| Input for this task |
__________
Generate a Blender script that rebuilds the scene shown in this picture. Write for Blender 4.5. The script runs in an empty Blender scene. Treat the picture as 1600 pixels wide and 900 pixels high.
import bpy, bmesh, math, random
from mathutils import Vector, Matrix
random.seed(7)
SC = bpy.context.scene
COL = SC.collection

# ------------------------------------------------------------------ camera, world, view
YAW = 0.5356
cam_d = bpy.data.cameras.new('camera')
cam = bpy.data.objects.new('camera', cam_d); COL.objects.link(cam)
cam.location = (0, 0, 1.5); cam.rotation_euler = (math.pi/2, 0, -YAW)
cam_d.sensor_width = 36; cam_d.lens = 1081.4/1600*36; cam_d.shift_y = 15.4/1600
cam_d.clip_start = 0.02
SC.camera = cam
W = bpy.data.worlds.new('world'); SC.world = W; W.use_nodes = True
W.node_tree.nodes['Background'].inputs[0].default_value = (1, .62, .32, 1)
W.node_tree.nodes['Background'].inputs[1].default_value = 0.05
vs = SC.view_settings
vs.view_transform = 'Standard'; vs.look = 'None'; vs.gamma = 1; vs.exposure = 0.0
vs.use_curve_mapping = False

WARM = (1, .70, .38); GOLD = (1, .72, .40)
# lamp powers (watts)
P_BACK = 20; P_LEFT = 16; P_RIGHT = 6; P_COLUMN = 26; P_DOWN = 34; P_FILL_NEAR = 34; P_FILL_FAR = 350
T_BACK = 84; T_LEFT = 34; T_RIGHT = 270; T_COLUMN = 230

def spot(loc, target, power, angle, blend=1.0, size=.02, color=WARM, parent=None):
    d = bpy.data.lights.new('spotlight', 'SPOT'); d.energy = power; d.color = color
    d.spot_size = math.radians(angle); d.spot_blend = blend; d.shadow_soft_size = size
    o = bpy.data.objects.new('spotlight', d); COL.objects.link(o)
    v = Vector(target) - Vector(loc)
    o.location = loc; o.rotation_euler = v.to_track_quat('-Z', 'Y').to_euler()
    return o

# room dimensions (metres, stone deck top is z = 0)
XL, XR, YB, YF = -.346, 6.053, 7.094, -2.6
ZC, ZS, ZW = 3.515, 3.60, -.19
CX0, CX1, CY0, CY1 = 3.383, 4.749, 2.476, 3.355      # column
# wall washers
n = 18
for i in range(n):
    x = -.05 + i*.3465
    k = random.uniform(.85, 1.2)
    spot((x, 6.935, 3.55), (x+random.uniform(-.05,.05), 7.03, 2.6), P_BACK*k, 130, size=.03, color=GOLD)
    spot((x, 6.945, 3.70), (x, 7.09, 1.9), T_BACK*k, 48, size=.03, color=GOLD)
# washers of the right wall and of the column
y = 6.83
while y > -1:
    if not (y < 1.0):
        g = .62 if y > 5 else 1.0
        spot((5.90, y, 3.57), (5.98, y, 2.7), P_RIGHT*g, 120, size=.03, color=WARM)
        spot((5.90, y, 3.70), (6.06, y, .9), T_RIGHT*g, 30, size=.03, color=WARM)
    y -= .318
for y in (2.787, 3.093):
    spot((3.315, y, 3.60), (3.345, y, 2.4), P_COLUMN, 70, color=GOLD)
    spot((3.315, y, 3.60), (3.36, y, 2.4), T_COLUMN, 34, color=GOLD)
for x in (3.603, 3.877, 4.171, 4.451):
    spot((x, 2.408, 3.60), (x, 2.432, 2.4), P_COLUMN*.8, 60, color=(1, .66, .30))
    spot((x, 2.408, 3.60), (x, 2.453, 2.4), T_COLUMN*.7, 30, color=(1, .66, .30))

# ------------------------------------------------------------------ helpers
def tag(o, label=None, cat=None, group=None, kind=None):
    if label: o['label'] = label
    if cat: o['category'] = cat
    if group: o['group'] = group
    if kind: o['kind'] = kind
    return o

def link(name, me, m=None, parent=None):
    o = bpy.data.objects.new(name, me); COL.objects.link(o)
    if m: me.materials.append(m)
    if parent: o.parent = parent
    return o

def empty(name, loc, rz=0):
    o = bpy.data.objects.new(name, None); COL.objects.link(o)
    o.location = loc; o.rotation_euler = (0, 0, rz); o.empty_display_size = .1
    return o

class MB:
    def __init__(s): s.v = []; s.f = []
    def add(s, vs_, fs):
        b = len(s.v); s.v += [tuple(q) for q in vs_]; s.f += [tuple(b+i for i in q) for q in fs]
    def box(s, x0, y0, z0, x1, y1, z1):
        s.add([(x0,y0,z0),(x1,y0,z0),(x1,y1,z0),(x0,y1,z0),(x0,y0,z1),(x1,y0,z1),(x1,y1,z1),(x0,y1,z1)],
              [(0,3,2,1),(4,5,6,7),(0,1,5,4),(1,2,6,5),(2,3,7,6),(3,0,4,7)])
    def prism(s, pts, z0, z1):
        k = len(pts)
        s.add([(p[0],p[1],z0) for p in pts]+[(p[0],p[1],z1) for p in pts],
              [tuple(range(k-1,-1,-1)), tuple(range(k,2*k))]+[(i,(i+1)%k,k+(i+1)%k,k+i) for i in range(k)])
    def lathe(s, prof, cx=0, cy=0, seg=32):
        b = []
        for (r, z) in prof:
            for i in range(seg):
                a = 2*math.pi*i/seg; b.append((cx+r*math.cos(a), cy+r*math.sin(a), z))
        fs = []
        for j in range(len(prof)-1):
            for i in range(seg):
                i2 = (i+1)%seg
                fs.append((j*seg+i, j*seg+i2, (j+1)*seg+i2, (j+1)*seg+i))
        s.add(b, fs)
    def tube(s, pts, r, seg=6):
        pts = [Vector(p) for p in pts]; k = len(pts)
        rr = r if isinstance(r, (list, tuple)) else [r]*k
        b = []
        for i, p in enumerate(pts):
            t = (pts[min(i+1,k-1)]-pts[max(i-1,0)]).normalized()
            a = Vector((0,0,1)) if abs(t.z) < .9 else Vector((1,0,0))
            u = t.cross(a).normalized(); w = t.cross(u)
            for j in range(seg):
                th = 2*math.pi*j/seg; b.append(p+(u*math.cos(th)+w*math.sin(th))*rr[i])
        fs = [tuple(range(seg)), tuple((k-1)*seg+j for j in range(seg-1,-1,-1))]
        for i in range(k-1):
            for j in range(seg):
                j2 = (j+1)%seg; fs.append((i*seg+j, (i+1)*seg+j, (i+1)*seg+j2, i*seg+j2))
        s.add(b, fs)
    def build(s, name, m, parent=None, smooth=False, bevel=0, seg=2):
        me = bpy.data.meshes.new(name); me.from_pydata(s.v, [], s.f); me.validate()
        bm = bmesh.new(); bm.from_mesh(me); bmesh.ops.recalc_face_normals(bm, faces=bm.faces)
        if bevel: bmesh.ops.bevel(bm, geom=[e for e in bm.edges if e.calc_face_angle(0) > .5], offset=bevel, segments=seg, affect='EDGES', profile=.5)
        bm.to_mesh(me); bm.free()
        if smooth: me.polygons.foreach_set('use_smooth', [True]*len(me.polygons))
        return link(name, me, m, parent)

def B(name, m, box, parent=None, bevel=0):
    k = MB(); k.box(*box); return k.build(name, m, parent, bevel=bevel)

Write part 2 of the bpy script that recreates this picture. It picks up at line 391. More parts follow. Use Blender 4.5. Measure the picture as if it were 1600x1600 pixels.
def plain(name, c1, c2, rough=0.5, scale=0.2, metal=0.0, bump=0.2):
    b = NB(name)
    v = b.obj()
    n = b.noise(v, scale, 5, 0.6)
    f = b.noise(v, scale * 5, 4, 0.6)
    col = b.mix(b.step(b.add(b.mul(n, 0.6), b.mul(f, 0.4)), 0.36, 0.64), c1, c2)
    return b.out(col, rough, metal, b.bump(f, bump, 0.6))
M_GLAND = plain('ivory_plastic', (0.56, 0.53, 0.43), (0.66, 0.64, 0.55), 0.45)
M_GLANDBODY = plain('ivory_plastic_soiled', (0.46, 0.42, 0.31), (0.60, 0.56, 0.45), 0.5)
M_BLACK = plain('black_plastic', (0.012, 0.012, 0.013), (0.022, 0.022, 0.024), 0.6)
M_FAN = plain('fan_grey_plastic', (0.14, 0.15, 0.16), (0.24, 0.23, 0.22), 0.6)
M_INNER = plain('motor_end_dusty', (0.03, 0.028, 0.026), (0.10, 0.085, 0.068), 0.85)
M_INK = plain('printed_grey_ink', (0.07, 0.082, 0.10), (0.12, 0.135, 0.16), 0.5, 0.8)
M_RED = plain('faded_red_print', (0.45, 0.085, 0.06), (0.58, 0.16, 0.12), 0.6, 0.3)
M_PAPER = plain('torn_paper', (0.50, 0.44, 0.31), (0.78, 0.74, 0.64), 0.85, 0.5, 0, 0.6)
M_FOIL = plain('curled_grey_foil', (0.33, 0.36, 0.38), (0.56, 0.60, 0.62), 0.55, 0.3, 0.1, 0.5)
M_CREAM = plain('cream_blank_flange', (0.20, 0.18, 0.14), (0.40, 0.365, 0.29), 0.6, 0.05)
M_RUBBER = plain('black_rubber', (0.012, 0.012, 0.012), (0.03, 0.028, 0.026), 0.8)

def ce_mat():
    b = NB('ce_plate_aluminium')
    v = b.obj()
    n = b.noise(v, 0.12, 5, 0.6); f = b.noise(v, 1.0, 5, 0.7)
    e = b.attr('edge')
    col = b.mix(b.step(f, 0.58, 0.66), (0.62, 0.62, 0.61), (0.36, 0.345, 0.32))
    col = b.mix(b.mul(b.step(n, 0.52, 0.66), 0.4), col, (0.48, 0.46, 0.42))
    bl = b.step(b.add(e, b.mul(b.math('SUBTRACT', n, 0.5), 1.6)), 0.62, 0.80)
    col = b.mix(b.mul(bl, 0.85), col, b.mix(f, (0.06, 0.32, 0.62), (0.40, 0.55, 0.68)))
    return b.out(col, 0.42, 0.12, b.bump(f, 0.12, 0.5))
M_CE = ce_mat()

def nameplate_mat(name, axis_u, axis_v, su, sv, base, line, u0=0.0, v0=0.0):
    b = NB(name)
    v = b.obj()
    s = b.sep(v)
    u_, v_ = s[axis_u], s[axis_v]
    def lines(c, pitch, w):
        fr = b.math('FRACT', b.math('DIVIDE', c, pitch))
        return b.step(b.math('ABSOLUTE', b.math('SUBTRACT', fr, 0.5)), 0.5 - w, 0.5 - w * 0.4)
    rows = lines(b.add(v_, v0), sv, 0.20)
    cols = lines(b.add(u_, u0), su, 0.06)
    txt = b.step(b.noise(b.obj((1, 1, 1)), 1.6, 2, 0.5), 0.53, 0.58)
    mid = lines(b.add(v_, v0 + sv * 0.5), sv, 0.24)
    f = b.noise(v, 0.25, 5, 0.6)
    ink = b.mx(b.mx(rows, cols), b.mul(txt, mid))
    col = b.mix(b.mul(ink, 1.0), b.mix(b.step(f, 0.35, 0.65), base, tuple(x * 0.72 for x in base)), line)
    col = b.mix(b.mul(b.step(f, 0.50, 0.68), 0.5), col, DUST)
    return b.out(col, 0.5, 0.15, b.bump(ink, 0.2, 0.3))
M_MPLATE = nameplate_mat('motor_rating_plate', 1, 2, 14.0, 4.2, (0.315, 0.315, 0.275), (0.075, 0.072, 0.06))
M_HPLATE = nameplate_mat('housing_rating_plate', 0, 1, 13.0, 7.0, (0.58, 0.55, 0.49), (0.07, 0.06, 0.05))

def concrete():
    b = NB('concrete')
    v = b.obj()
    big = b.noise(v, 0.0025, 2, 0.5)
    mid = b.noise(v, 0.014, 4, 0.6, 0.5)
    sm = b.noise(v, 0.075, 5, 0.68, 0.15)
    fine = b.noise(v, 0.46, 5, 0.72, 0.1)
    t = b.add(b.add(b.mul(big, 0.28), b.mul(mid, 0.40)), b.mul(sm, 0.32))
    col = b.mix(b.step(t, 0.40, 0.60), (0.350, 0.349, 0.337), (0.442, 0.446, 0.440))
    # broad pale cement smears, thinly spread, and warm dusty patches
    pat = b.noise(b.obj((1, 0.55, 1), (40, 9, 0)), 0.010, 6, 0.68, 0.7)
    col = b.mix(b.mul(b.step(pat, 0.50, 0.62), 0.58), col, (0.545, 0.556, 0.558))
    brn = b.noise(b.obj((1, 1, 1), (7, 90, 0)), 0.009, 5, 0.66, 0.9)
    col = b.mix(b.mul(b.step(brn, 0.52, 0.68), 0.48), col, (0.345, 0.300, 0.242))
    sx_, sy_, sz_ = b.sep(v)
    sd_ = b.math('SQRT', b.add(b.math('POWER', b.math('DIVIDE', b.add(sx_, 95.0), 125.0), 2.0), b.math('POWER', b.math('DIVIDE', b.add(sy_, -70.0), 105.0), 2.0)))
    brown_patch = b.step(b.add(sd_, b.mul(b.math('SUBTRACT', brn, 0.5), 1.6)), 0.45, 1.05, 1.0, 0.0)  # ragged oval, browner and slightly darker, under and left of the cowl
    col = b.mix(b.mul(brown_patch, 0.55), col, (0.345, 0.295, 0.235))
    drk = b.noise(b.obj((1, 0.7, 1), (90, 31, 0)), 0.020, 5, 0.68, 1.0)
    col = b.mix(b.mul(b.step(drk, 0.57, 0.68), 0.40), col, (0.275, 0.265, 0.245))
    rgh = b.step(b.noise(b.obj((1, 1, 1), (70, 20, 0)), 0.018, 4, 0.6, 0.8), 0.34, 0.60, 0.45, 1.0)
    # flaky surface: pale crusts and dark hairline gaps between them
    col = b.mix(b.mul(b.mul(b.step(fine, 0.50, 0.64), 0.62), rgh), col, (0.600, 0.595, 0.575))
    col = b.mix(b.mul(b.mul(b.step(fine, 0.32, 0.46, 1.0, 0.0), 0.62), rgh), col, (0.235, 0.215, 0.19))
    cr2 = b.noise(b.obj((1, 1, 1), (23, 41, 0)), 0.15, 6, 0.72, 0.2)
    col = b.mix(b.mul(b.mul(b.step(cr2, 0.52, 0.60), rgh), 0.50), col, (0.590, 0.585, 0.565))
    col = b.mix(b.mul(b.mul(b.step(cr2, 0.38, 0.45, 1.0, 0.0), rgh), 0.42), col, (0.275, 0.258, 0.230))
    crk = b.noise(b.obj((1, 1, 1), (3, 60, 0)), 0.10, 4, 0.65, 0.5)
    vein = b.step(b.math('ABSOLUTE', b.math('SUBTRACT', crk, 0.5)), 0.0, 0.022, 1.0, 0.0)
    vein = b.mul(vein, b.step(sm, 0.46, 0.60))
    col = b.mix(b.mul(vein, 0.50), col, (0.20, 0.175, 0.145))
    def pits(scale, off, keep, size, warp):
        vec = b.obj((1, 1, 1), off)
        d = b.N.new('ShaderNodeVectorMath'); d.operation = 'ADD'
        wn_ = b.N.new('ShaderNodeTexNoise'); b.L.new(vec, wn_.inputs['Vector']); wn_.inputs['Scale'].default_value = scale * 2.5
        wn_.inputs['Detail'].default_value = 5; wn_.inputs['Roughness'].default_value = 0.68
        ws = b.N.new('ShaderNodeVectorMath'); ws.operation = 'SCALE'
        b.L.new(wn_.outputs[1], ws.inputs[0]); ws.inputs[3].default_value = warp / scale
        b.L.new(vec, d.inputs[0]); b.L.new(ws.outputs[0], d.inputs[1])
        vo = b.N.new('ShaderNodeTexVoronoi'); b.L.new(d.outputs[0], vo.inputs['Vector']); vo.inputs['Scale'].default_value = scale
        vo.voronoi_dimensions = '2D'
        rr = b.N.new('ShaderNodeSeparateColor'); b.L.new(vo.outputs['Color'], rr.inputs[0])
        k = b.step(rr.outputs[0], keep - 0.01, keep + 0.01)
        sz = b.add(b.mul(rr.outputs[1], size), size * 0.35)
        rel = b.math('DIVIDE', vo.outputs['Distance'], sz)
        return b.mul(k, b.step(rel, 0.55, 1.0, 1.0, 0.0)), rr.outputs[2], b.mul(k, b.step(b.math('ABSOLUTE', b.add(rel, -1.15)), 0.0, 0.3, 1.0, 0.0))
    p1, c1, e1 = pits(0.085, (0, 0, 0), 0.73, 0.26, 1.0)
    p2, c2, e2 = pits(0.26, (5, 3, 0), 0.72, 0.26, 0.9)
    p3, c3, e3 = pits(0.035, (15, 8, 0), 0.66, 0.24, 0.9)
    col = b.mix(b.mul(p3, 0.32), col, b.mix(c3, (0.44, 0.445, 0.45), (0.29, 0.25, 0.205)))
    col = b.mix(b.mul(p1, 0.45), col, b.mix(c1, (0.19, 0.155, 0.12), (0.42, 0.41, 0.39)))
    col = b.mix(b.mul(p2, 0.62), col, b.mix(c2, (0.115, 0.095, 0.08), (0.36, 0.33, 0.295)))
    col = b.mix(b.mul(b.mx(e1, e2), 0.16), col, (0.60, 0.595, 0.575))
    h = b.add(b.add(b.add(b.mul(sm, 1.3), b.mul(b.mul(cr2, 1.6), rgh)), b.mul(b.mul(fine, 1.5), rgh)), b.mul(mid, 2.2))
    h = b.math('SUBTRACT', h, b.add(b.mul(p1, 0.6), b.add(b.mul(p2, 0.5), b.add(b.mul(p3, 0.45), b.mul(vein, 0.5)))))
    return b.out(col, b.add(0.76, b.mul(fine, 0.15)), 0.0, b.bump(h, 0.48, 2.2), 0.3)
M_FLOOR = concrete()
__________
| Objective |
From the first line of the data through the line with "COL = SC.collection", quote each line exactly and add nothing else.

| Full output |
Generate a Blender script that rebuilds the scene shown in this picture. Write for Blender 4.5. The script runs in an empty Blender scene. Treat the picture as 1600 pixels wide and 900 pixels high.
import bpy, bmesh, math, random
from mathutils import Vector, Matrix
random.seed(7)
SC = bpy.context.scene
COL = SC.collection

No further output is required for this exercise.